America's entry into World War I had cut short the 1918 baseball season, and many feared the same, or worse, would be true in 1942. That January, President Roosevelt sent what has come to be known as the "Green Light Letter" to baseball Commissioner Kenesaw Mountain Landis, suggesting the importance of keeping Major League Baseball during the war.

"I honestly feel that it would be best for the country to keep baseball going," the president wrote back the next day.

"I think Roosevelt recognized we were going to ask a lot of the American people: ask women to work, ask people to work double-time," said Robert Ruck, a history professor at the University of Pittsburgh. "They ought to have a chance to watch baseball and unwind."

World War II involved the entire nation, Ruck said.

"Fifteen million Americans served," he said, "and virtually every American family had somebody involved in the war, or they went to work in the defense plants to mount that war."
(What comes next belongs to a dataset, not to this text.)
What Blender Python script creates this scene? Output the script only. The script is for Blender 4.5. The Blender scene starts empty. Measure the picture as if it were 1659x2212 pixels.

Before Berra earned 10 World Series championships with the New York Yankees, he volunteered for the U.S. Navy and participated in the D-Day landing at Normandy.

"I enjoyed every minute of it," Berra said. "I thought it was like the Fourth of July when I made Normandy."

Coleman postponed his professional baseball career to serve in World War II as a Marine Corps aviator. He earned a Distinguished Flying Cross for his service.

"Flying an airplane is a clean war," he said. "I had my roommate blow up in front of me and had other men that were killed on the runway, or disappeared on missions. Air war, of course now you don't see your targets -- they got them on radar, they're 20 miles away and you get 'em. If something happened, you never really saw the blood, the gore, the real desperation and death."

After the war Coleman joined the Yankees and was voted Rookie of the Year. In May 1953 his baseball career was disrupted again. He was recalled to service in the Korean War, where he earned a second Distinguished Flying Cross.

Coleman is the only former Major League Baseball player to see combat in two wars.

Miles, an original member of the Tuskegee Airmen, entered the military in 1942. His baseball career started in 1946 in the Negro Leagues.

"I didn't make a lot of money, but I had a lot of fun sleeping on the bus, eating on the bus, and dressing on the bus to get out and play a doubleheader, making $300 a month," he said. "And I enjoyed every bit of it. It was a great experience."